At UCLA, Andrea Rich, vice chancellor for academic administration, said the university soon will reach a formal position on its NEA grants, which affect the university's performing arts center, galleries, film and television archives and research library. While she said the possibility of NEA guidelines is "a new wrinkle," she said any change wouldn't alter her personal opposition to accepting the NEA content restrictions.

"I can't help but think that any educational institution should be made nervous by language which restricts or imposes, via government strings, content control on what goes on in a university," she said.

The NEA requirement that grant recipients sign a pledge of compliance with language in its fiscal 1990 appropriations law prohibiting funding of work the endowment deems "obscene" has prompted several major institutions to reject endowment grants. The New School for Social Research sued on May 23, asking a federal court in New York to rule that the NEA may not ask recipients to sign the pledge. The school has deferred its court date until July 31 while the NEA develops its guidelines.
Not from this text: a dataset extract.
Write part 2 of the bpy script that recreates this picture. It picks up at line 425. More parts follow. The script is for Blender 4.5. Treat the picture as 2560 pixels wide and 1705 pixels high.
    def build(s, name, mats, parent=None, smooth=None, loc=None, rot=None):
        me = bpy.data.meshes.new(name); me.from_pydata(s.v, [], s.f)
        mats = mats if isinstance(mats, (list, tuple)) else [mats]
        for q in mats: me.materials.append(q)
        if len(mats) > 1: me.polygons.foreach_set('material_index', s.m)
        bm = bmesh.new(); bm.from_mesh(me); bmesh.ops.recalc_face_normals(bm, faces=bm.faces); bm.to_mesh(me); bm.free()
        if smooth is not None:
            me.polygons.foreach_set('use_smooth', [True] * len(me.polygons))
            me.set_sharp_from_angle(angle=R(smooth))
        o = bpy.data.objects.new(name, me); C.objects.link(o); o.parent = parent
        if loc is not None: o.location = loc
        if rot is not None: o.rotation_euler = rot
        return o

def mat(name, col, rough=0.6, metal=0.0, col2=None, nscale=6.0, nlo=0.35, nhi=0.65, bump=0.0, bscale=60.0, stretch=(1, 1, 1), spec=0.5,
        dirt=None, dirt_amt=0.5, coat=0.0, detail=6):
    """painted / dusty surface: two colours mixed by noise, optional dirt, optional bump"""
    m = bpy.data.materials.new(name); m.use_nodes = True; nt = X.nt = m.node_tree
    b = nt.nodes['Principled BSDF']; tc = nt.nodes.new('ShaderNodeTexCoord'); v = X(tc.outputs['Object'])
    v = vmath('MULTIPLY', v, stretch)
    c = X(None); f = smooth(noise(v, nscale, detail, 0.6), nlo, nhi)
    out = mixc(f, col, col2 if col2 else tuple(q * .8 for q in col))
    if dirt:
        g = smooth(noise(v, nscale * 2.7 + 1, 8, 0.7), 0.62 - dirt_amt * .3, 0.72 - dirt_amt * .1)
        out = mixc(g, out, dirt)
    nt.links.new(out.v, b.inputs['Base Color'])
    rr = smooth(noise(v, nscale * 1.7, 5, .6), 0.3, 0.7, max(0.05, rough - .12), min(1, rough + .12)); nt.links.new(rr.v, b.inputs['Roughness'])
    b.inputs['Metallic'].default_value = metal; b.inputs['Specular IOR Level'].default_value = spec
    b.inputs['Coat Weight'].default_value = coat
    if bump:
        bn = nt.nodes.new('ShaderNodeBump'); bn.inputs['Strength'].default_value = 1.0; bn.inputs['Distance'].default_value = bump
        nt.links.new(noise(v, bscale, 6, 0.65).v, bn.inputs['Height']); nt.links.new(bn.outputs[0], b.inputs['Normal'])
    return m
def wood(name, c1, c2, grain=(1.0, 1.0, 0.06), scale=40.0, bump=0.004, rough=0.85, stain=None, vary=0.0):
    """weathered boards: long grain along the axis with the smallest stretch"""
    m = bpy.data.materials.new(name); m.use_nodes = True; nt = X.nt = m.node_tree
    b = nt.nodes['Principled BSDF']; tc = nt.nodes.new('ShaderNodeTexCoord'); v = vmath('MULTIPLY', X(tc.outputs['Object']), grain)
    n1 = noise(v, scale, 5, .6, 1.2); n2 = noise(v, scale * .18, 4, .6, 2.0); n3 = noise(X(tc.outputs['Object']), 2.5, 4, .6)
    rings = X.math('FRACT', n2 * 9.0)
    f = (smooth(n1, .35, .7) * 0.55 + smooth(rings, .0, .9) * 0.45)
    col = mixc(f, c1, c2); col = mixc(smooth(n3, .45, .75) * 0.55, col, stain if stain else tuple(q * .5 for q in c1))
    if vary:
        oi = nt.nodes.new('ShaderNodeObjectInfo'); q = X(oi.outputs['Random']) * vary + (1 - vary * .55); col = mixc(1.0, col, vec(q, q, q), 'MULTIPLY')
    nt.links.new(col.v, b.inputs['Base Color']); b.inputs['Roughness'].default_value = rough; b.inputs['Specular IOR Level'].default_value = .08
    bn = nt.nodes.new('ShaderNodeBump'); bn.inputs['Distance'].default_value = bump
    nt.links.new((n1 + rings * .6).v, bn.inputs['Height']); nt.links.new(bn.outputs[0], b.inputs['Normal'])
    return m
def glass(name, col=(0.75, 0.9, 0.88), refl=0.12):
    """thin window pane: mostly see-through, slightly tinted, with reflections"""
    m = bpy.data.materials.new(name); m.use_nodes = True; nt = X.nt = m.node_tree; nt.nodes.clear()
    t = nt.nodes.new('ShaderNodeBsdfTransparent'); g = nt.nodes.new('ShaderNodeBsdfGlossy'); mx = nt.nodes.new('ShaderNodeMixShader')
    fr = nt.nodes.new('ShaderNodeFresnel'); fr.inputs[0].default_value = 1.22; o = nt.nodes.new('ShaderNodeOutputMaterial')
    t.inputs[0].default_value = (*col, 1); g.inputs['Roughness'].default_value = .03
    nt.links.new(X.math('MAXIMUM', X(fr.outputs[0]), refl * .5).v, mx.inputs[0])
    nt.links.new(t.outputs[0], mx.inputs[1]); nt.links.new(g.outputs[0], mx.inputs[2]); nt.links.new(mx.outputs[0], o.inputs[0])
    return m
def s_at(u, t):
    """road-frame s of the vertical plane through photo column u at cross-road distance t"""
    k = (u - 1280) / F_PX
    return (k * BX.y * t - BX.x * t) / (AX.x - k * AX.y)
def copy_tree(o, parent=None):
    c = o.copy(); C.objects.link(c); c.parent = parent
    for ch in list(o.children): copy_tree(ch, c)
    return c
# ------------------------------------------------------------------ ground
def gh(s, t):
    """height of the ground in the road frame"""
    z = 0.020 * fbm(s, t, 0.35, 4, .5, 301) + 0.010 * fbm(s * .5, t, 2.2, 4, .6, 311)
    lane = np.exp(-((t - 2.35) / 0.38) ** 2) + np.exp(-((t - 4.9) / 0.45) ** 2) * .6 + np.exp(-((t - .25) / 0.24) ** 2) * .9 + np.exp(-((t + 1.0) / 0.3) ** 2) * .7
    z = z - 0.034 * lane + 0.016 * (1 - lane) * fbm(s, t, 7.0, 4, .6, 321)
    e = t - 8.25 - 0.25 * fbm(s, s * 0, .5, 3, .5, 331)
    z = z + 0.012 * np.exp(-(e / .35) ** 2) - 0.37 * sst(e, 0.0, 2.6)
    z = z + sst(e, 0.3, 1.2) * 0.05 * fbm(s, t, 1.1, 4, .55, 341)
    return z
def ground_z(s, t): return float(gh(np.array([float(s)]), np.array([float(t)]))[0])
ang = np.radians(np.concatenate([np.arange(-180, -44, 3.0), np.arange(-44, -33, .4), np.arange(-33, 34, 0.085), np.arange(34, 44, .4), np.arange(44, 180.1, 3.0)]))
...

The NEA confirmed yesterday that the guidelines will be finished by July 13 and said the Justice Department is helping write language that implements recommendations in the GAO's June report on NEA procedures.

In a June 15 letter to members of Congress, NEA Chairman John Frohnmayer said he intends to address three areas highlighted in the GAO report. Those include a "formal policy statement" that the Supreme Court definition of obscenity will be used to determine whether NEA-funded materials are in compliance with the restrictive language.

Frohnmayer's letter said the endowment also will provide guidance on permissible activities for institutions that receive NEA funding for general operations, and a formal procedure allowing grant recipients to seek advisory opinions as to whether they are in danger of violating the restrictive language.